I wrote a toy program a long time ago that spat out hull shapes based on those parametric inputs. It wrote input files for Michlet as part of it's iterations, which I hand cranked and then fed some data back to the proggy. I was rather dumbfounded that it could produce anything from Comanche to Napoleon's L'Orient by specifiying ballast density, cargo cg (moveable ballast also), hull material strength, a box rule, and some simplistic sail power ratios. Specific strength of hull materials, ballast location, and ballast density had the strongest influence on hull shape.
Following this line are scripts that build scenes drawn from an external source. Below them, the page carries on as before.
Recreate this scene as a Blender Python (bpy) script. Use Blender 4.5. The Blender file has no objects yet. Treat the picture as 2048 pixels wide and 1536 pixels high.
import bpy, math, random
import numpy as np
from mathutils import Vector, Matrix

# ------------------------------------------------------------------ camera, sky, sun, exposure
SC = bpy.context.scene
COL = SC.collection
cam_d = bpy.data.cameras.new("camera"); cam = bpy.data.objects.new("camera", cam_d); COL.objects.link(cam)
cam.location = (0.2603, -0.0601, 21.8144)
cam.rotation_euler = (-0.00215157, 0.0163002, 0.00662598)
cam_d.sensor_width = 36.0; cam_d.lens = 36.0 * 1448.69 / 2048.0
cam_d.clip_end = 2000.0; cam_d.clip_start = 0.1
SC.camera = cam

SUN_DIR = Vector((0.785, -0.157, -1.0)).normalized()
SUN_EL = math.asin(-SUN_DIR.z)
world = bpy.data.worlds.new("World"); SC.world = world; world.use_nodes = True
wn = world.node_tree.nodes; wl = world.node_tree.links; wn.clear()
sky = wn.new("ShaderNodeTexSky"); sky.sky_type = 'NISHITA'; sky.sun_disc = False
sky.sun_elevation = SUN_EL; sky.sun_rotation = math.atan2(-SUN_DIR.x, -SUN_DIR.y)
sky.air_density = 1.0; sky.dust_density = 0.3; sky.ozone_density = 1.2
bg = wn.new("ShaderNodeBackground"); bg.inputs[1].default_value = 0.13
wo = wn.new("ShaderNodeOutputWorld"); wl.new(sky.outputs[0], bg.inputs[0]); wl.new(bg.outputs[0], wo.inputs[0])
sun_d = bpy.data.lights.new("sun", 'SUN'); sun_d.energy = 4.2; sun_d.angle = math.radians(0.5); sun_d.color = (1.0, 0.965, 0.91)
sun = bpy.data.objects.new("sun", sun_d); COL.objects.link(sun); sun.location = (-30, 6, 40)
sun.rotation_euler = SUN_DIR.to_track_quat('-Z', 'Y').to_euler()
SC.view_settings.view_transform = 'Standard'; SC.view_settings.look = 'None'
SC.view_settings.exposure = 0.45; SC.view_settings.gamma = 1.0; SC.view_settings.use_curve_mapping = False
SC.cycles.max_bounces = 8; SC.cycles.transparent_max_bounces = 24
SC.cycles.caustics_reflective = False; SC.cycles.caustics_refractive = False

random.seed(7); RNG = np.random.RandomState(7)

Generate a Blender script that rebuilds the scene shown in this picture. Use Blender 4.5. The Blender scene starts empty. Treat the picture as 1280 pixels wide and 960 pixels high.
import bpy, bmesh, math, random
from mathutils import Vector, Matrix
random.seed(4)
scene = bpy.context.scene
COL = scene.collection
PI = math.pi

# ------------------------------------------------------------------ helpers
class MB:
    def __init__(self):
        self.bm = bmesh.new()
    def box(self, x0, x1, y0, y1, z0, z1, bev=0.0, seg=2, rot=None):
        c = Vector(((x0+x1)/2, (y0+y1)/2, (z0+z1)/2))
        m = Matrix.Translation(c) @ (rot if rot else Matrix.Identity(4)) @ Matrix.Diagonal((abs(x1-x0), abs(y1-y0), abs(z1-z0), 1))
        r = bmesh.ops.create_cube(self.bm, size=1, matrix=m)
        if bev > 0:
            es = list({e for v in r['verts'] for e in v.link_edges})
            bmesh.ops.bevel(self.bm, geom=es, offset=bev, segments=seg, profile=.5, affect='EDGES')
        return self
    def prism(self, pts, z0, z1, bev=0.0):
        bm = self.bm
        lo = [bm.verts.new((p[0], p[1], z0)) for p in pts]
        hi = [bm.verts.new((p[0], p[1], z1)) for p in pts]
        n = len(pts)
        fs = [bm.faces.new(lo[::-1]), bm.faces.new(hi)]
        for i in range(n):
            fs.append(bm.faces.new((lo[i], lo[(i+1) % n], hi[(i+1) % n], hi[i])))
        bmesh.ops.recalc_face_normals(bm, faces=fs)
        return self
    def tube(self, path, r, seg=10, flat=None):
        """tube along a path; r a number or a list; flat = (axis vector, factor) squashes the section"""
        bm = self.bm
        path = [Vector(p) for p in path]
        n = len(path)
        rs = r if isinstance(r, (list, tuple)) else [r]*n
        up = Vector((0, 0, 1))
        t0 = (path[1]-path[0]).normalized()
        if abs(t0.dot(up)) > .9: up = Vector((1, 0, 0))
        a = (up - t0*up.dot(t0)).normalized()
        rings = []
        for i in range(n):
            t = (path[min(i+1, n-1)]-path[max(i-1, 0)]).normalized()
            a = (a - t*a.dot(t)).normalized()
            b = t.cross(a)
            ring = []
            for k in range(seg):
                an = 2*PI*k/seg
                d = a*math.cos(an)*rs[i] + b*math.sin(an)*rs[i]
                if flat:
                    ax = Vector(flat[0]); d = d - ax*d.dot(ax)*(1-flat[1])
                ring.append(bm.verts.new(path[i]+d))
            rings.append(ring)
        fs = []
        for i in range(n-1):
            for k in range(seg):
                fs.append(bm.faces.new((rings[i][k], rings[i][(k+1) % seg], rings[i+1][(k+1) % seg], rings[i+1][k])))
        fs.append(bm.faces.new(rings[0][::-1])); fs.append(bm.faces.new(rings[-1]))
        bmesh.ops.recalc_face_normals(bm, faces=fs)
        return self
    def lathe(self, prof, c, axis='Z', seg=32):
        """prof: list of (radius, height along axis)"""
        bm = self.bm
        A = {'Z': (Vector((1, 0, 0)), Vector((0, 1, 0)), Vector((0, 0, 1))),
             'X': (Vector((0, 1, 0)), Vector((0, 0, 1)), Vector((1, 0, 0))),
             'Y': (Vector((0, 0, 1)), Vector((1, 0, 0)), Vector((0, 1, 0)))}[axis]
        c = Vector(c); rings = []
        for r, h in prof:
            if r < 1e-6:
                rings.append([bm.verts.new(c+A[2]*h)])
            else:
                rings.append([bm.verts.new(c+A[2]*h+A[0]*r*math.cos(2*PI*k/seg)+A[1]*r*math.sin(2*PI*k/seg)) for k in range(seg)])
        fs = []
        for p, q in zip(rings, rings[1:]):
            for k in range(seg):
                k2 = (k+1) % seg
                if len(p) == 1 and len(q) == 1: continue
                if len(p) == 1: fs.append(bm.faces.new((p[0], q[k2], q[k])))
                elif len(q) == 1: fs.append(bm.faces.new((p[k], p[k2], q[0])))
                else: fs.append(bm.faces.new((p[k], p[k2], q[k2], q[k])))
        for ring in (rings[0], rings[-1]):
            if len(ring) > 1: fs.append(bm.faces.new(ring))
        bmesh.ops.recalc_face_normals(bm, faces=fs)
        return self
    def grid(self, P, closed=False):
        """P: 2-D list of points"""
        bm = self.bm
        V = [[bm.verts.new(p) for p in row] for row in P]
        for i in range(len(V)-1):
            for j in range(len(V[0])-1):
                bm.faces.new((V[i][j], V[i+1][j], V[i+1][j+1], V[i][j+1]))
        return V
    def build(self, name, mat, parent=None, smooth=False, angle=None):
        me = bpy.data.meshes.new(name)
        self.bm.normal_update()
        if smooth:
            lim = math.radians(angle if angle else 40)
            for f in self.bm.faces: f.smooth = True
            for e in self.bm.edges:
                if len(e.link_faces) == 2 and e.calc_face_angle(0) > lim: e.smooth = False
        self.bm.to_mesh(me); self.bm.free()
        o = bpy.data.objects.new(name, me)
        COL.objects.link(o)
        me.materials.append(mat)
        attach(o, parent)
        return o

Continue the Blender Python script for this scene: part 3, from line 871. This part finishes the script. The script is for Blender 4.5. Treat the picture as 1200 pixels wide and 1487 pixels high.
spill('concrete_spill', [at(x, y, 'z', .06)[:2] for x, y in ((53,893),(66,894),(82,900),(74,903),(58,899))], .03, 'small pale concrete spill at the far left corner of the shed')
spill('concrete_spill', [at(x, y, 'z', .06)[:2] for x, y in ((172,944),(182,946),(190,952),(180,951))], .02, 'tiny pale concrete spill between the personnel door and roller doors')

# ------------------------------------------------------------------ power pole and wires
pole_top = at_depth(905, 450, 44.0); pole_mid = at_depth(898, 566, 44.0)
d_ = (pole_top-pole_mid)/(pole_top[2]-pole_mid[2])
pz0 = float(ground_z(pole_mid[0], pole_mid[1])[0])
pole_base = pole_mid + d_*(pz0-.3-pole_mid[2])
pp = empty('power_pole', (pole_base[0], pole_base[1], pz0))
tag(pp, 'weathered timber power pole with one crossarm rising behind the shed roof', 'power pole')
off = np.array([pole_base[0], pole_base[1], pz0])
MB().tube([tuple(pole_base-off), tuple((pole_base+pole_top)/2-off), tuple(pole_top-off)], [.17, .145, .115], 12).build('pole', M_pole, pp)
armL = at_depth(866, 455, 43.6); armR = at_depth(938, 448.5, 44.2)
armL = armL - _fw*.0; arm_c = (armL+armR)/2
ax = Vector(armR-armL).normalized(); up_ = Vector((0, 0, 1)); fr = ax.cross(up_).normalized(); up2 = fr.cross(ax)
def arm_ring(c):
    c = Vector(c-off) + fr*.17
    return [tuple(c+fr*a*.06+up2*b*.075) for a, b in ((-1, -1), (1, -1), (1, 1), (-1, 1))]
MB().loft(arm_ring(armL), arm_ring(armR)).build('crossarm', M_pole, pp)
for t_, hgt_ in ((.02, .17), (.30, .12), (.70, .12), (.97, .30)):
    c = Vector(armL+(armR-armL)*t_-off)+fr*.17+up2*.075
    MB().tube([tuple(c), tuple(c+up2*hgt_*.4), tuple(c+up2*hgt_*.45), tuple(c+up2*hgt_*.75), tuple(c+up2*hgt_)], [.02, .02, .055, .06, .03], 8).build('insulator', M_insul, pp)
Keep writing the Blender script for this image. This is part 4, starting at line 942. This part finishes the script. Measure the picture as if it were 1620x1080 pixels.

When generating a hull, it has to accommodate box rules (internal and external), float right side up, be a shape that can be manufactured at a reasonable cost, and operate efficiently. These are the parameters that must generate the shape of the hull. The important factors are how each trades off against the other. How important is build cost compared to annual operating cost? How much weight does 1 knot more speed add and how much does it cost? What does lead and steel ballast cost to install internally and externally. You can craft a measure of merit that combines desired performance into one score and then optimize that score. I pounded this all into an Excel spreadsheet over a weekend, mostly making stuff up as I went, and I learned a hell of a lot by doing it. Start REALY simple and add in new relations one at a time.

 

A very technical and comprehensive answer about what a ship's overall design should be. What I don't understand (my English is getting worse and worse) is what all that has to do with the mathematical definition of hull shapes.
And, by the way, a cubic spline can certainly generate developable surfaces, of course.

 

@TANSL -
Feel I must quibble with a few points about your paper. #1 - could be semantics, but a 4'th order or 4'th degree polynomial would assume a quartic curve fit (highest polynomial of degree four), not a cubic curve. Constants don't count. #2 - why would one assume your cosine and slope condition at the endpoint? The next point (not shown) affects those conditions. Mirror your example points over the X/horizontal axis and shift it right any amount.

 

@tropostudio, Thank you for taking the time to read my writing. That's very kind of you.
It must be a semantic issue, but I don't understand your statements. What I do know is that a third-degree polynomial is a fourth-order polynomial, and it contains constants, which can be zero, that multiply the variables. And it's these constants that need to be determined. Some of these constants can, of course, be zero.
The rest of what you say in your post, starting with "Constants don't count. #2 - why ....", I don't understand. I'm sorry.

 

TANSL , Yes It looks only semantic ! To my knowledge, a Nth order polynomial has its highest degree term with exponent N. It has N+1 terms, including the constant term corresponding to the zero degree exponent term of the polynom .
For example a 4 order polynomial is C0+C1* X+C2*X^2+C3*X^3+C4*X^4 .

 

A Nth orden polynomial is a (N-1)th grade polynomial. I don't see there any semantic issue.